Bu ne demektir biliyor musunuz; bilinçlik bir toplumun temellerini atmak...
***
Ve, Tülin Öztürk hocamın şu sözü, başarılı bir geleceğin de teminatı:
"Köyün tüm çocuklarını kendi çocuğum gibi görüyorum. Onlar için bir şey yaparken, kendi çocuğuma yapmış gibi oluyorum... Bizim yaptığımız küçük bir itme, hayata hazırlamadır. İstanbul ya da Paris'te okumanın sadece dizilerde olmadığını, onların da yapabileceklerini göstermek istiyorum... En büyük hayalim, 180 öğrencimin hepsinin üniversiteyi kazanması..."
Bundan güzel niyet, bundan anlamlı mesaj olur mu?
Köyde meslek kursları açıp köylüye meslek kazandırmak da bir diğer ideali bu vatansever çiftin...
Ben Öztürk çiftini sevgiyle, saygıyla selamlıyorum. Yaktıkları umut ateşinin, hiç sönmeden, bu özel toplumu harekete geçirmesi de en büyük dileğim...
Şans ve destek, onların hep yanında olsun.
Umut ışığı...
Dört tane mum usul usul yanıyordu. Ortalık o kadar sessizdi ki, mumların konuşmalarını duyabiliyordunuz.
Birinci mum dedi ki: "Ben Barış'ım! Ama kimse benim yanmama yardımcı olmuyor. Sanırım yakında söneceğim."
Alevi hızla azaldı ve sonunda tamamen söndü.
***
İkinci mum: "Ben Vefa'yım! Ne yazık ki artık vazgeçilmez değilim. Onun için, bundan sonra yanıp durmamın bir anlamı kalmadı."
Sözlerini tamamladığında esen hafif bir rüzgar onu tamamen söndürdü.
Sırası geldiğinde üçüncü mum, hüzünlü bir sesle dedi ki: "Ben Sevgi'yim! Yanacak gücüm kalmadı. İnsanlar beni unuttu, değerimi anlamıyorlar. En yakınlarını sevmeyi bile unuttular."

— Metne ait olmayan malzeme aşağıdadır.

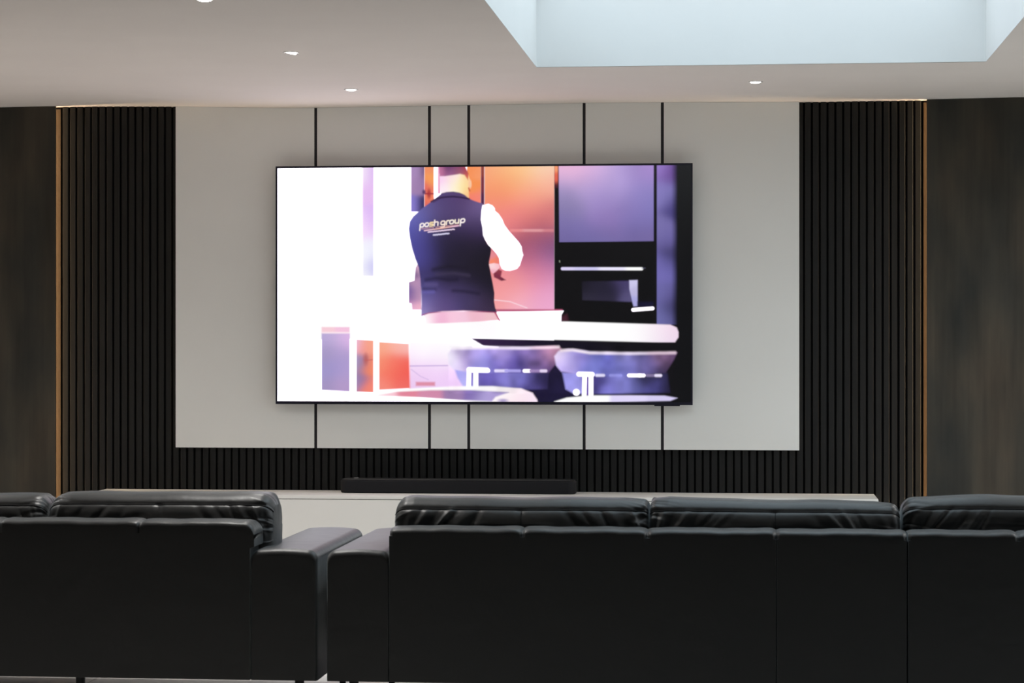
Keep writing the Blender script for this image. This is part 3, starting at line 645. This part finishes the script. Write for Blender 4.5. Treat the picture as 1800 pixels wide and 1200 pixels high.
for x, y, where in ((-2.7, -2.26, 'inner left row, nearer the television wall'), (-2.7, -3.6, 'inner left row, above the left sofa'),
                    (-4.0, -.9, 'outer left row, closest to the television wall'), (-4.0, -2.26, 'outer left row, middle one'), (-4.0, -3.6, 'outer left row, level with the sofas'),
                    (3.55, -.95, 'right row, closest to the television wall'), (3.55, -2.26, 'right row, middle one'), (3.55, -3.6, 'right row, level with the sofas')):
    downlight(x, y, 'unseen recessed downlight added for room light, ' + where, watts=LAMP_W*(.6 if x < -3 else .95 if x > 0 else 1), beam=150)  # unseen downlights, added to brighten the television wall and ceiling
downlight(1.404, -.946, 'lit recessed downlight between the skylight and the right slats')

# ------------------------------------------------------------------ black leather sofas
def cushion_mesh(name, x0, x1, yc, T, z0, z1, seed, top=None, wk=1.0, ends=(.05, .05), nx=190, npf=150):
    """stuffed back cushion: rounded box section, pinched ends, gathers at the ends and drag wrinkles"""
    rs = np.random.RandomState(seed)
    W = x1-x0; H = z1-z0; r = .072
    # rounded-rectangle profile by arc length, starting at the middle of the back face bottom, going up the back face
    hy, hz = T/2-r, H/2-r
    segs = []                                                       # (length, function s->(y,z,ny,nz))
    P = []
    def straight(ya, za, yb, zb, n, k):
        for q in range(k):
            f = q/k; P.append((ya+(yb-ya)*f, za+(zb-za)*f, n[0], n[1]))
    def arc(cy, cz, a0, a1, k):
        for q in range(k):
            a = R(a0+(a1-a0)*q/k); P.append((cy+r*math.cos(a), cz+r*math.sin(a), math.cos(a), math.sin(a)))
    u = npf/150
    straight(-T/2, -hz, -T/2, hz, (-1, 0), int(44*u)); arc(-hy, hz, 180, 90, int(26*u)); straight(-hy, H/2, hy, H/2, (0, 1), int(14*u))
    arc(hy, hz, 90, 0, int(10*u)); straight(T/2, hz, T/2, -hz, (1, 0), int(14*u)); arc(hy, -hz, 0, -90, int(8*u)); straight(hy, -H/2, -hy, -H/2, (0, -1), int(10*u)); arc(-hy, -hz, -90, -180, int(12*u))
    P = np.array(P); n = len(P)
    tt = np.linspace(-1, 1, nx)
    tt = np.sign(tt)*(1-(1-np.abs(tt))**1.35)                      # denser at the ends
    pts = np.zeros((nx, n, 3))
    wr = []; arcp = np.arange(n)*.0062
    gath = [(sd, .02+.62*rs.rand(), (.0028+.003*rs.rand())*(1 if q % 2 else -1), .006+.007*rs.rand(), .03+.05*rs.rand()) for sd in (-1, 1) for q in range(16)]
    zs = H/2-.034                                                   # height of the top seam on the back face
    for side in (-1, 1):
        k = 9
        for q in range(k):
            a = .02 + .30*(q+rs.rand()*.8)/k*W/.86                  # distance of the upper end from the cushion end
            ln = .10+.08*rs.rand()
            dx = .25+.5*rs.rand()+a*1.2
            up = (side*(W/2-a), zs+.004*rs.randn())
            lo = (side*(W/2-max(a-ln*dx, .012)), zs-ln)
            wr.append((up, lo, wk*(.0015+.0085*rs.rand())*(1 if q % 2 else -1.1), .005+.010*rs.rand()))
    for q in range(5):
        xa = (rs.rand()-.5)*W*.6
        wr.append(((xa, zs-.02-.05*rs.rand()), (xa+(.10+.08*rs.rand())*np.sign(xa), zs-.08-.04*rs.rand()), .0035*(1 if q % 2 else -1), .014))
    tc_, td_ = zip(*(top or [(-1, 0), (1, 0)]))
    for i, t in enumerate(tt):
        de = (1-abs(t))*W/2; re = ends[0] if t < 0 else ends[1]
        q_ = 1-math.sqrt(max(0, 1-max(0, (re-de)/re)**2))
        scz = 1-q_*re/(H/2); scy = 1-.9*q_*re/(T/2)
        if abs(t) > .9999: scz = scy = 0
        x = x0+W/2+t*W/2
        d = np.zeros(n)
        # overall stuffing: a little fuller in the middle of each half
        d += .012*(1-t*t)*np.abs(P[:, 2])*np.clip((zs-P[:, 1])/.05, 0, 1) - .004*np.exp(-(t/.03)**2)*(P[:, 2] < -.2)*(P[:, 1] < zs)
        d += (float(np.interp(t, tc_, td_)) + .0012*math.sin(t*9+seed))*np.clip(P[:, 3], 0, 1)
        # seam crease along the back top edge
        m = (P[:, 2] < -.05)
        d -= m*.0035*np.exp(-((P[:, 1]-zs)/.006)**2)
        # gathers close to both ends
        ed_d = (1-abs(t))*W/2
        for (sd, pa, A, w, rl) in gath:
            if sd*t > 0: d += A*math.exp(-(ed_d/rl)**2)*np.exp(-((arcp-pa-ed_d*(.5 if A > 0 else -.4))/w)**2)
        for (ua, la, A, w) in wr:
            ex, ez = la[0]-ua[0], la[1]-ua[1]; l2 = ex*ex+ez*ez
            xx = t*W/2; f = ((xx-ua[0])*ex+(P[:, 1]-ua[1])*ez)/l2
            dist = np.abs((xx-ua[0])*ez-(P[:, 1]-ua[1])*ex)/math.sqrt(l2)
            tp = np.clip(1-(2*np.clip(f, -.2, 1.2)-1)**2*.9, 0, 1)
            d += np.where(P[:, 0] < 0, A*np.exp(-(dist/w)**2)*tp*(P[:, 1] < zs+.02), 0)
        y = P[:, 0]*scy+P[:, 2]*d*(scy > 0); z = P[:, 1]*scz+P[:, 3]*d*(scy > 0)
        pts[i, :, 0] = x; pts[i, :, 1] = yc+y; pts[i, :, 2] = (z0+z1)/2+z
    V = pts.reshape(-1, 3).tolist(); F = []
    for i in range(nx-1):
        for k in range(n):
            a = i*n+k; b = i*n+(k+1) % n
            F.append((a, a+n, b+n, b))
    me = bpy.data.meshes.new(name); me.from_pydata(V, [], F); me.update()
    bm = bmesh.new(); bm.from_mesh(me); bmesh.ops.remove_doubles(bm, verts=bm.verts, dist=1e-5); bmesh.ops.recalc_face_normals(bm, faces=bm.faces); bm.to_mesh(me); bm.free()
    k = int(np.argmin(np.abs(P[:, 1]-zs)+10*(P[:, 0] > 0)))
    seam = [tuple(pts[i, k]+np.array((0, -.0006, 0))) for i in range(2, nx-2)]
    c = nx//2
    vs = [tuple(pts[c, q]+np.array((0, -.0012, 0))) for q in range(4, k)]
    return me, seam, vs

def back_cushion(parent, x0, x1, yc, T, z0, z1, seed, vseam=True, top=None, wk=1.0, ends=(.05, .05)):
    me, seam, vs = cushion_mesh('back_cushion', x0, x1, yc, T, z0, z1, seed, top, wk, ends)
    c = link_mesh('back_cushion', me, M['leather'], parent, smooth=True)
    bm = bmesh.new(); add_tube(bm, seam, .0024, 6)
    if vseam: add_tube(bm, vs, .0011, 6)
    from_bm('seam', bm, M['seam'], c, smooth=True)

def legs(parent, xs, ys):
    for x in xs:
        for y in ys:
            if y > -4 and x not in (xs[0], xs[-1]): continue        # the front stands on its two end legs
            bm = bmesh.new(); rg = add_lathe(bm, [(.010, FZ), (.012, FZ+.003), (.0165, .055), (.0165, .064 if y < -4 else .084)], 16, x, y)
            bm.faces.new(rg[0][::-1]); bm.faces.new(rg[-1])
            from_bm('leg', bm, M['leg'], parent, smooth=True)

YBK, YFR = -4.0845, -3.112                                          # rear and front of both sofas
ZB = .0600
def arm(parent, x0, x1, z1=.5075):
    """upholstered arm: section with rounded, slightly crowned top, lofted front to back with soft ends"""
    bm = bmesh.new(); rings = []
    L_ = YFR-YBK; st = []
    for k in range(9):
        a_ = R(90*k/8); st.append((.026*(1-math.cos(a_)), 1-math.sin(a_), 0))
    ys = [(YBK+.001+d, q, 0) for d, q, _ in st] + [(YBK+L_*f, 0, 0) for f in (.2, .4, .6, .8)] + [(YFR-d*1.6, 0, q) for d, q, _ in st[::-1]]
    for y, qr, qf in ys:
        ix = .007*qr+.030*qf; iz = .024*qr+.045*qf
        r = .034; n = 8; a0, a1, zt = x0+ix, x1-ix, z1-iz
        sec = [(a0, ZB), (a0, zt-r-.1)]
        sec += [(a0+r-r*math.cos(R(90*k/n)), zt-r+r*math.sin(R(90*k/n))) for k in range(n+1)]
        w = a1-a0-2*r
        sec += [(a0+r+w*f, zt+.004*math.sin(math.pi*f)) for f in (.25, .5, .75)]
        sec += [(a1-r+r*math.sin(R(90*k/n)), zt-r+r*math.cos(R(90*k/n))) for k in range(n+1)]
        sec += [(a1, zt-r-.1), (a1, ZB)]
        rings.append([bm.verts.new((x, y, z)) for x, z in sec])
    for p, q in zip(rings, rings[1:]):
        m_ = len(p)
        for k in range(m_): bm.faces.new((p[k], q[k], q[(k+1) % m_], p[(k+1) % m_]))
    bm.faces.new(rings[0]); bm.faces.new(rings[-1][::-1])
    bmesh.ops.recalc_face_normals(bm, faces=bm.faces)
    from_bm('arm', bm, M['leather'], parent, smooth=True, wn=True)

def back_frame(parent, segs, ztop, name='back_panel'):
    box('inner_frame', segs[0][0]+.02, segs[-1][1]-.02, YBK+.012, YBK+.14, ZB+.004, ztop-.036, M['seam'], parent)
    for a, b in segs:
        box(name, a, b, YBK, YBK+.150, ZB, ztop-.030, M['leather'], parent, .0015, 1)

def top_roll(parent, a, b, ztop, pucker=.010, ra=0.0, rb=0.0, hz=.024):
    """flat padded top of the back frame, pinched where its panels are sewn together; ra, rb round off a free end"""
    nx_ = 70; T = .1522; r = .013; crown = .009
    prof = []
    for cy, cz, a0 in ((T/2-r, hz-r, 0), (-T/2+r, hz-r, 90)):
        for k in range(10): prof.append((cy+r*math.cos(R(a0+10*k)), cz+r*math.sin(R(a0+10*k))))
    prof = [(y, z-crown*(y/(T/2))**2) for y, z in prof]
    mid = [(T/2-r-(T-2*r)*k/10, 0) for k in range(1, 10)]
    prof = prof[:10]+[(y, hz-crown*(y/(T/2))**2) for y, _ in mid]+prof[10:]+[(-T/2, -hz), (T/2, -hz)]
    bm = bmesh.new(); rings = []
    for i in range(nx_):
        f = .5-.5*math.cos(math.pi*i/(nx_-1))
        x = a+(b-a)*f
        dl, dr = f*(b-a), (1-f)*(b-a); dend = min(dl, dr)
        dip = .007*math.exp(-(dend/pucker)**1.3)
        drop = 0.0
        for rr, dd in ((ra, dl), (rb, dr)):
            if rr and dd < rr: drop = max(drop, rr-math.sqrt(max(rr*rr-(rr-dd)**2, 0)))
        if (ra and dl < .05) or (rb and dr < .05): dip = 0
        wob = .0010*math.sin(x*23)+.0007*math.sin(x*57+1)
        ring = []
        for k, (y, z) in enumerate(prof):
            g = .0016*math.exp(-dend/.022)*math.sin(y*190+x*60)
            zz = z+(wob+g-dip if z > 0 else 0)-(drop if z > 0 else min(drop, .0))
            yy = y*(1-.10*math.exp(-(dend/.006)**2)) if not (ra or rb) else y
            ring.append(bm.verts.new((x, YBK+.0755+yy, ztop-hz+zz)))
        rings.append(ring)
    for p, q in zip(rings, rings[1:]):
        m_ = len(p)
        for k in range(m_): bm.faces.new((p[k], q[k], q[(k+1) % m_], p[(k+1) % m_]))
    bm.faces.new(rings[0]); bm.faces.new(rings[-1][::-1])
    bmesh.ops.recalc_face_normals(bm, faces=bm.faces)
    o = from_bm('top_roll', bm, M['leather'], parent, smooth=True); o.data.set_sharp_from_angle(angle=R(40))

def seat(parent, x0, x1, divs):
    box('base', x0, x1, YBK+.150, YFR+.02, .075, .255, M['leather'], parent, .012, 3)
    for a, b in divs:
        box('seat_cushion', a+.002, b-.002, YBK+.33, YFR-.005, .257, .430, M['leather'], parent, .045, 6)

# --- right sofa, under the skylight
rsf = empty('leather_sofa', (1.4, -3.6, FZ), 'black leather sofa on the right with wrinkled back cushions, under the skylight', 'sofa', 'black leather sofas')
back_frame(rsf, [(.150, 1.4625), (1.4655, 1.8955), (1.9015, 2.762)], .590)
for a, b in ((.152, .6065), (.6065, 1.031), (1.031, 1.464), (1.464, 1.8965), (1.9005, 2.262), (2.262, 2.762)):
    top_roll(rsf, a+.0005, b-.0005, .590)
arm(rsf, -.068, .152); arm(rsf, 2.764, 2.985)
seat(rsf, .152, 2.764, ((.155, 1.031), (1.031, 1.897), (1.897, 2.76)))
back_cushion(rsf, .142, 1.0285, -3.826, .222, .430, .676, 11, ends=(.045, .022), top=[(-1, -.004), (-.85, .004), (-.5, .001), (0, -.001), (.5, .001), (.8, .001), (1, -.006)])
back_cushion(rsf, 1.0320, 1.8870, -3.826, .222, .430, .676, 23, ends=(.022, .035), top=[(-1, -.004), (-.85, .005), (-.6, .003), (-.2, -.003), (.3, -.002), (.8, -.005), (1, -.014)])
back_cushion(rsf, 1.8930, 2.760, -3.826, .222, .430, .690, 37, ends=(.035, .05), top=[(-1, -.016), (-.9, -.004), (-.6, .002), (-.3, .006), (.1, .002), (.8, 0), (1, -.01)])
legs(rsf, (.02, .62, 1.42, 1.95, 2.86), (YBK+.05, YFR-.08))
# --- left sofa
lsf = empty('leather_sofa', (-1.3, -3.6, FZ), 'black leather sofa on the left with smoother back cushions, in front of the left slats', 'sofa', 'black leather sofas')
bm = bmesh.new()                                                    # last panel reaches a little over the arm
poly_ = [(-2.40, ZB), (-.3335, ZB), (-.3335, .5125), (-.3185, .518), (-.3185, .560), (-2.40, .560)]
fr = [[bm.verts.new((x, y, z)) for x, z in poly_] for y in (YBK, YBK+.150)]
for k in range(6): bm.faces.new((fr[0][k], fr[0][(k+1) % 6], fr[1][(k+1) % 6], fr[1][k]))
bm.faces.new(fr[0][::-1]); bm.faces.new(fr[1]); bmesh.ops.recalc_face_normals(bm, faces=bm.faces)
from_bm('back_panel', bm, M['leather'], lsf)
for a, b, e in ((-2.40, -1.755, 0), (-1.755, -1.22, 0), (-1.22, -.722, 0), (-.722, -.318, .040)):
    top_roll(lsf, a+.0005, b-.0005, .607, rb=e)
arm(lsf, -.3330, -.0998); arm(lsf, -2.625, -2.402)
seat(lsf, -2.402, -.333, ((-2.40, -1.75), (-1.75, -1.10), (-1.10, -.336)))
back_cushion(lsf, -1.100, -.288, -3.826, .222, .430, .685, 51, vseam=False, wk=.55, top=[(-1, -.008), (-.8, .001), (0, .001), (.2, .003), (.8, .004), (1, -.002)])
back_cushion(lsf, -1.905, -1.106, -3.826, .222, .430, .678, 64, vseam=False, wk=.55)
back_cushion(lsf, -2.398, -1.910, -3.826, .222, .430, .678, 77, vseam=False, wk=.55)
legs(lsf, (-.17, -.945, -1.75, -2.5), (YBK+.05, YFR-.08))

Vefa da daha fazla beklemeden sönüp gitti.
***
Ansızın odaya bir çocuk girdi ve üç mumun da yanmadığını gördü. "Neden yanmıyorsunuz? Sizin sonsuza kadar yanmanız gerekmiyor muydu?" diye sordu ve ardından ağlamaya başladı. O zaman dördüncü mum konuşmaya başladı:
"Korkma, ben yandığım sürece öteki mumları da yeniden yakabiliriz, ben Umut'um!"
Çocuk parlayan gözleriyle mumu aldı ve diğerlerini birer birer yaktı.
Umut ışığı yaşamımızdan hiç eksik olmasın.
SÖZÜN ÖZÜ
İmkansızlık sadece sersemlerin sözlüğünde bulunan bir kelimedir.